T Campbell's Blog

Writer of Penny and Aggie, Fans (also called Faans), Rip & Teri, Search Engine Funnies and A History of Webcomics. Experienced webcomics editor, currently seeking full-time work and working on strange and interesting new things...

Tuesday, April 25, 2006

 

Writing Tip From An Animator...


This post gave me some important insight about One Five and my past work in general. I enjoy exploring a lot of characters who do unlikable things and questionable things, and I think at times I may have asked a bit too much compassion for them from my readers. Establishing your leads as likable at the beginning... simple tip, but a lot of people miss it. Good one, Jenny.

Comments:
Wow, that was a good read, thanks for sharing.
 
I don't think her point was to "make characters likable at the beginning". I think it was that characters should not be flatly unlikable (except at the end, when they are "redeemed"). She spends much of her article stressing that characters with unlikable traits are made likable by being realistic and possessing multiple sides.

Nicolas
 
Hey! Look at this--you flatter me--thanks for posting that. : )

You're both right--Nicolas and T.(in my opinion, anyway); the character shouldn't be unsympathetic in the beginning--which again in my opinion makes him or her unlikable....now, it's also true to "never say never"--and that means that every rule can be broken--and it can!
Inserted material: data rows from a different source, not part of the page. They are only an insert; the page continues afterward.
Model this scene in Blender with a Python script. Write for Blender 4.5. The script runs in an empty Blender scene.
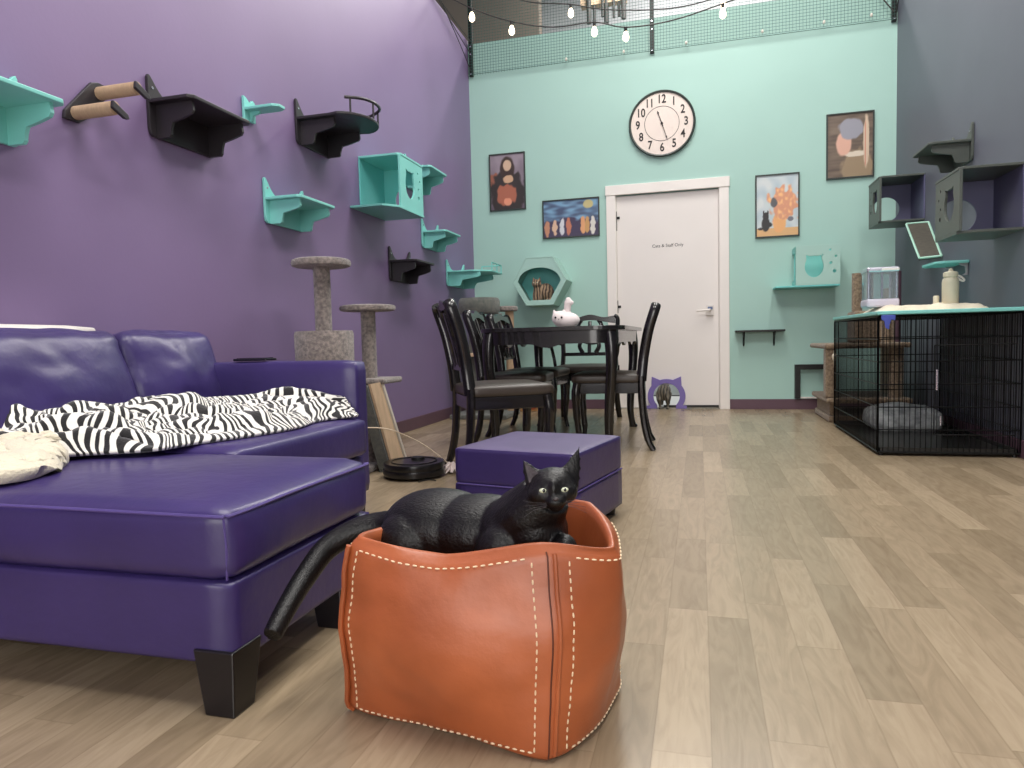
import bpy, bmesh, math, random
from mathutils import Vector, Matrix, Euler, noise
from mathutils.geometry import tessellate_polygon
random.seed(7)
C = bpy.context.scene.collection
PI = math.pi
L, D, R = 2.19, 6.687, 1.631          # left wall x=-L, back wall y=D, right wall x=R
H = 3.64                              # wall height

# ------------------------------------------------------------------ materials
def lin(c):
    return tuple(((x/255)/12.92 if x/255 <= .04045 else ((x/255+.055)/1.055)**2.4) for x in c)
def mat(name, rgb, rough=.5, var=.06, scale=6, bump=0, bscale=200, metal=0, coat=0, rgb2=None, sheen=0,
        emit=0, trans=0, stretch=(1, 1, 1), detail=3, spec=.5, bdist=.002, contrast=None, alpha=1):
    m = bpy.data.materials.new(name); m.use_nodes = True
    nt = m.node_tree; N = nt.nodes; Lk = nt.links; b = N['Principled BSDF']
    b.inputs['Roughness'].default_value = rough; b.inputs['Metallic'].default_value = metal
    b.inputs['Coat Weight'].default_value = coat; b.inputs['Sheen Weight'].default_value = sheen
    b.inputs['Transmission Weight'].default_value = trans; b.inputs['Specular IOR Level'].default_value = spec
    b.inputs['Alpha'].default_value = alpha
    c = lin(rgb)
    tc = N.new('ShaderNodeTexCoord'); mp = N.new('ShaderNodeMapping'); mp.inputs['Scale'].default_value = stretch
    Lk.new(tc.outputs['Object'], mp.inputs['Vector'])
    nz = N.new('ShaderNodeTexNoise'); nz.inputs['Scale'].default_value = scale; nz.inputs['Detail'].default_value = detail
    Lk.new(mp.outputs[0], nz.inputs['Vector'])
    rp = N.new('ShaderNodeValToRGB')
    if rgb2 is None:
        c1 = tuple(max(0, x*(1-var)) for x in c); c2 = tuple(min(1, x*(1+var)) for x in c)
    else: c1, c2 = c, lin(rgb2)
    lo, hi = contrast or (.3, .7)
    rp.color_ramp.elements[0].position = lo; rp.color_ramp.elements[1].position = hi
    rp.color_ramp.elements[0].color = (*c1, 1); rp.color_ramp.elements[1].color = (*c2, 1)
    Lk.new(nz.outputs['Fac'], rp.inputs[0]); Lk.new(rp.outputs[0], b.inputs['Base Color'])
    if bump:
        n2 = N.new('ShaderNodeTexNoise'); n2.inputs['Scale'].default_value = bscale; n2.inputs['Detail'].default_value = 3
        Lk.new(mp.outputs[0], n2.inputs['Vector'])
        bp = N.new('ShaderNodeBump'); bp.inputs['Strength'].default_value = bump; bp.inputs['Distance'].default_value = bdist
        Lk.new(n2.outputs['Fac'], bp.inputs['Height']); Lk.new(bp.outputs[0], b.inputs['Normal'])
    if emit:
        b.inputs['Emission Color'].default_value = (*c, 1); b.inputs['Emission Strength'].default_value = emit
    return m

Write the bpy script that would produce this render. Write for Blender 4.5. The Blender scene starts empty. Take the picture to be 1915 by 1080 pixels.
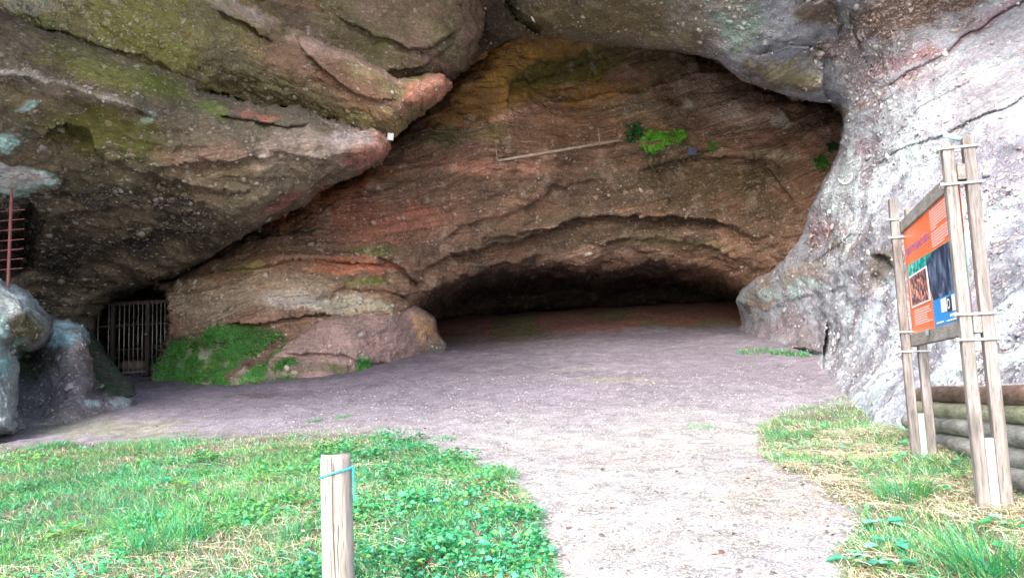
import bpy, math, random
import numpy as np
from mathutils import Vector, Matrix
from mathutils.bvhtree import BVHTree

random.seed(7)
RNG = np.random.default_rng(11)
scene = bpy.context.scene
COL = scene.collection

# ------------------------------------------------------------------ camera model
F_PX = 1367.0
EYE = np.array([0.0, 0.0, 1.5])
PITCH, ROLL = math.radians(7.8), math.radians(3.2)
_F = np.array([0, math.cos(PITCH), math.sin(PITCH)])
_R0 = np.array([1.0, 0, 0])
_U0 = np.array([0, -math.sin(PITCH), math.cos(PITCH)])
_R = math.cos(ROLL) * _R0 - math.sin(ROLL) * _U0
_U = math.sin(ROLL) * _R0 + math.cos(ROLL) * _U0


def P(px, py, Y):
    """photo pixel + distance ahead -> world points (N,3)"""
    px, py, Y = np.broadcast_arrays(np.asarray(px, float), np.asarray(py, float), np.asarray(Y, float))
    a = ((px - 957.5) / F_PX)[..., None]
    b = ((540.0 - py) / F_PX)[..., None]
    r = _F + a * _R + b * _U
    r = r / r[..., 1:2]
    return EYE + r * Y[..., None]


def PX(p):
    """world points -> photo pixels"""
    v = np.asarray(p, float) - EYE
    d = v @ _F
    d = np.where(d < 0.05, 0.05, d)
    return 957.5 + F_PX * (v @ _R) / d, 540 - F_PX * (v @ _U) / d


def V(px, py, Y):
    return Vector(P(px, py, Y).tolist())


# ------------------------------------------------------------------ noise
_T = np.random.default_rng(3).random(65536)


def _h(x, y, z):
    return _T[(x * 73856093 ^ y * 19349663 ^ z * 83492791) & 65535]


def vnoise(x, y, z):
    x0 = np.floor(x).astype(np.int64); y0 = np.floor(y).astype(np.int64); z0 = np.floor(z).astype(np.int64)
    fx, fy, fz = x - x0, y - y0, z - z0
    fx = fx * fx * (3 - 2 * fx); fy = fy * fy * (3 - 2 * fy); fz = fz * fz * (3 - 2 * fz)
    def l(a, b, t): return a + (b - a) * t
    c00 = l(_h(x0, y0, z0), _h(x0 + 1, y0, z0), fx)
    c10 = l(_h(x0, y0 + 1, z0), _h(x0 + 1, y0 + 1, z0), fx)
    c01 = l(_h(x0, y0, z0 + 1), _h(x0 + 1, y0, z0 + 1), fx)
    c11 = l(_h(x0, y0 + 1, z0 + 1), _h(x0 + 1, y0 + 1, z0 + 1), fx)
    return l(l(c00, c10, fy), l(c01, c11, fy), fz) * 2 - 1


def fbm(x, y, z, oct=4, gain=0.5):
    s = np.zeros(np.shape(x)); a = 1.0; n = 0.0
    for i in range(oct):
        s += a * vnoise(x + 17.3 * i, y - 9.1 * i, z + 4.7 * i); n += a
        x, y, z, a = x * 2.03, y * 2.03, z * 2.03, a * gain
    return s / n * 1.6


def sstep(a, b, x):
    t = np.clip((x - a) / (b - a), 0.0, 1.0)
    return t * t * (3 - 2 * t)


# ------------------------------------------------------------------ 2-D helpers
def seg_dist(U, V_, pts, closed):
    """distance to polyline, nearest point, side sign of the nearest segment, arclength 0..1"""
    pts = np.asarray(pts, float)
    if closed:
        pts = np.vstack([pts, pts[:1]])
    L = np.r_[0, np.cumsum(np.hypot(*(pts[1:] - pts[:-1]).T))]
    best = np.full(U.shape, 1e18); nx = np.zeros(U.shape); ny = np.zeros(U.shape)
    side = np.zeros(U.shape); tt = np.zeros(U.shape)
    for i in range(len(pts) - 1):
        a, b = pts[i], pts[i + 1]
        d = b - a; l2 = d @ d
        if l2 < 1e-9: continue
        t = np.clip(((U - a[0]) * d[0] + (V_ - a[1]) * d[1]) / l2, 0, 1)
        qx, qy = a[0] + t * d[0], a[1] + t * d[1]
        e = (U - qx) ** 2 + (V_ - qy) ** 2
        m = e < best
        best = np.where(m, e, best); nx = np.where(m, qx, nx); ny = np.where(m, qy, ny)
        cr = d[0] * (V_ - a[1]) - d[1] * (U - a[0])
        side = np.where(m, np.sign(cr), side)
        tt = np.where(m, (L[i] + t * (L[i + 1] - L[i])) / L[-1], tt)
    return np.sqrt(best), nx, ny, side, tt


def inside(U, V_, pts):
    c = np.zeros(U.shape, bool); n = len(pts)
    for i in range(n):
        x1, y1 = pts[i]; x2, y2 = pts[(i + 1) % n]
        if y1 == y2: continue
        k = ((y1 > V_) != (y2 > V_)) & (U < (x2 - x1) * (V_ - y1) / (y2 - y1) + x1)
        c ^= k
    return c


def smooth_path(pts, it=2):
    pts = [tuple(p) for p in pts]
    for _ in range(it):
        q = [pts[0]]
        for a, b in zip(pts[:-1], pts[1:]):
            q.append((a[0] * .75 + b[0] * .25, a[1] * .75 + b[1] * .25))
            q.append((a[0] * .25 + b[0] * .75, a[1] * .25 + b[1] * .75))
        q.append(pts[-1]); pts = q
    return pts


class TPS:
    def __init__(self, c, lam=0.02):
        c = np.asarray(c, float)
        self.p = c[:, :2] / 500.0
        n = len(c)
        r2 = ((self.p[:, None] - self.p[None]) ** 2).sum(-1)
        K = 0.5 * r2 * np.log(r2 + 1e-12) + np.eye(n) * lam
        Q = np.c_[np.ones(n), self.p]
        A = np.block([[K, Q], [Q.T, np.zeros((3, 3))]])
        self.w = np.linalg.solve(A, np.r_[c[:, 2], 0, 0, 0])

    def __call__(self, U, V_):
        u, v = U / 500.0, V_ / 500.0
        o = self.w[-3] + self.w[-2] * u + self.w[-1] * v
        for (a, b), w in zip(self.p, self.w):
            r2 = (u - a) ** 2 + (v - b) ** 2
            o = o + w * 0.5 * r2 * np.log(r2 + 1e-12)
        return o


# ------------------------------------------------------------------ mesh from arrays
def np_mesh(name, co, faces, mat=None, attrs=None, smooth=True):
    """faces: list of int arrays, each (n, k)"""
    me = bpy.data.meshes.new(name)
    co = np.ascontiguousarray(co, dtype=np.float32)
    me.vertices.add(len(co)); me.vertices.foreach_set('co', co.ravel())
    idx = np.concatenate([f.ravel() for f in faces]).astype(np.int32)
    cnt = np.concatenate([np.full(len(f), f.shape[1]) for f in faces]).astype(np.int32)
    st = np.r_[0, np.cumsum(cnt)[:-1]].astype(np.int32)
    me.loops.add(len(idx)); me.loops.foreach_set('vertex_index', idx)
    me.polygons.add(len(cnt)); me.polygons.foreach_set('loop_start', st)
    if smooth:
        me.polygons.foreach_set('use_smooth', np.ones(len(cnt), bool))
    me.update(calc_edges=True)
    for k, a in (attrs or {}).items():
        a = np.asarray(a, np.float32)
        if a.ndim == 2:
            at = me.attributes.new(k, 'FLOAT_COLOR', 'POINT')
            if a.shape[1] == 3: a = np.c_[a, np.ones(len(a), np.float32)]
            at.data.foreach_set('color', np.ascontiguousarray(a, dtype=np.float32).ravel())
        else:
            at = me.attributes.new(k, 'FLOAT', 'POINT')
            at.data.foreach_set('value', np.ascontiguousarray(a))
    if mat: me.materials.append(mat)
    return me


def link(name, me, parent=None):
    o = bpy.data.objects.new(name, me); COL.objects.link(o)
    if parent: o.parent = parent
    return o


def tag(o, label=None, cat=None, group=None, kind=None):
    if label: o['label'] = label
    if cat: o['category'] = cat
    if group: o['group'] = group
    if kind: o['kind'] = kind
    return o


def thing(name, loc, label, cat, group=None):
    o = bpy.data.objects.new(name, None); COL.objects.link(o)
    o.location = loc; o.empty_display_size = 0.1
    return tag(o, label, cat, group)


# ------------------------------------------------------------------ material helpers
class NT:
    def __init__(self, name, world=None):
        if world is None:
            self.m = bpy.data.materials.new(name); self.m.use_nodes = True
            self.t = self.m.node_tree
        self.t.nodes.clear()

    def n(self, typ, **kw):
        nd = self.t.nodes.new('ShaderNode' + typ)
        ins = kw.pop('ins', {})
        for k, v in kw.items(): setattr(nd, k, v)
        for k, v in ins.items():
            s = nd.inputs[k]
            if isinstance(v, bpy.types.NodeSocket): self.t.links.new(v, s)
            else: s.default_value = v
        return nd

    def math(self, op, a, b=0.0, c=None, clamp=False):
        ins = {0: a, 1: b}
        if c is not None: ins[2] = c
        return self.n('Math', operation=op, use_clamp=clamp, ins=ins).outputs[0]

    def mixc(self, f, a, b, blend='MIX'):
        nd = self.n('Mix', data_type='RGBA', blend_type=blend)
        for k, v in ((0, f), (6, a), (7, b)):
            if isinstance(v, bpy.types.NodeSocket): self.t.links.new(v, nd.inputs[k])
            else: nd.inputs[k].default_value = v
        return nd.outputs[2]

    def ramp(self, f, stops, interp='LINEAR'):
        nd = self.n('ValToRGB', ins={0: f})
        cr = nd.color_ramp; cr.interpolation = interp
        while len(cr.elements) < len(stops): cr.elements.new(0.5)
        for e, (p, c) in zip(cr.elements, stops):
            e.position = p
            e.color = (c, c, c, 1) if isinstance(c, (int, float)) else (*c[:3], 1)
        return nd.outputs[0]

    def mr(self, v, a, b, c=0.0, d=1.0):
        return self.n('MapRange', interpolation_type='SMOOTHSTEP', ins={0: v, 1: a, 2: b, 3: c, 4: d}).outputs[0]

    def out(self, color, rough=0.9, normal=None, spec=0.2, **extra):
        b = self.n('BsdfPrincipled')
        def put(k, v):
            if isinstance(v, bpy.types.NodeSocket): self.t.links.new(v, b.inputs[k])
            else: b.inputs[k].default_value = v
        put('Base Color', color if isinstance(color, bpy.types.NodeSocket) else (*color[:3], 1))
        put('Roughness', rough); put('Specular IOR Level', spec)
        if normal is not None: put('Normal', normal)
        for k, v in extra.items(): put(k, v)
        o = self.n('OutputMaterial')
        self.t.links.new(b.outputs[0], o.inputs[0])
        return self.m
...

But boy, it's sooo tricky and makes very hard work to keep or establish audience interest in your lead guy if he starts out with no redeeming qualities.

The biggest probalem overall on that project I was writing about(which should remain nameless)was an overall total lack of depth for ANY of the characters, esp. the main one; it was just a shallow, shallow character with these overly obvious "moral lessons" being foisted on the story(ugh). And they just went for the most obvious "problems" for this little guy that didn't make him complicated, just obnoxious. Believe me, you didn't like him, didn't care about him after 5 minutes. But once you've made us connect with him, man, you can get away with murder--as some characters in fact do, in films; yet the audience roots for them! Hitchcock loved doing this once in a while, just to be naughty. ; )
Thanks again for reading and sharing! That's what it's all about.